Edited: February 12, 2020, 1:24 PM · This is why we don't tune violin family instruments by plucking the strings like a guitar. The pitch is sharper under the bow, and the bowed pitch is the one we want to tune to. And it's why we bow lightly when tuning. The phenomenon gets more apparent as strings age because they lose some of their elasticity, so, as you surmised, that's one indicator that your strings are nearing the end of their life. Your A string has a smaller mass and diameter, and it's under greater tension than the G or D, so the effect will be greater.
February 12, 2020, 1:45 PM · Ok! Thanks for the input and answers! :)

It has been about 5 months with the strings, now that I think about it...

February 12, 2020, 1:59 PM · Anita wrote:
"I know some teachers advocate that you tune using the upper half of the bow with a very light touch using up bows. But when the concert master then gives an A to the orchestra with long, full bows, won’t her/his A be lower than everyone else’s?"
_____________

I would expect the concertmaster's pitch, using long and full bows to be higher than those noodling around lightly in the upper part of the bow.

February 12, 2020, 3:11 PM · Yes! Sorry! I went the wrong direction... :)
February 12, 2020, 4:21 PM · "It has been about 5 months with the strings, now that I think about it... "

if you're practicing as much as you should be given your goals, you probably should have changed them twice already. I wouldn't be surprised if they're false and that's exacerbating the pitch bend.

Edited: February 12, 2020, 5:00 PM · So many times when I tell my students to check the strings tuning, they play the two strings at the same time and I say it's not good, give me that! But when I start tuning I see that it's actually perfect. It was too much bow pressure from them and also not equal for both strings.
February 13, 2020, 10:15 AM · I don’t want to spoil myself so much by changing strings very often...although it is less an example of stoicism and more an issue of cha-ching cha-ching, if you don’t mind me being so very informal.

Is there a grave danger to playing on old strings that might upset the cost/risk/benefit balance I’m imagining? (I will order strings now and put them on as soon as I get them. I think it’s safe to say I’ve done so about every 4-5 months in the past year...I use the Infeld that come in the silver packaging.)

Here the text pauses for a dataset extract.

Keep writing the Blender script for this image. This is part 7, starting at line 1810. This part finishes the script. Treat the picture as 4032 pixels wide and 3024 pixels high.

February 13, 2020, 10:55 AM · I sometimes prefer tuning left-hand pizz. Guitarists tune pizz. all the time.
February 13, 2020, 11:21 AM · personally I find that when I'm using strings that are too old, I don't get the feedback I need to actually play in tune - especially when I'm trying to do things like double stop thirds. Also, it's just more fun playing on strings that are resonant and alive, and I have a really hard time practicing when it's not enjoyable. For me, the extra motivation is worth the cost, but I'm also using strings that are less expensive than PIs (and buy them when shar puts them on sale).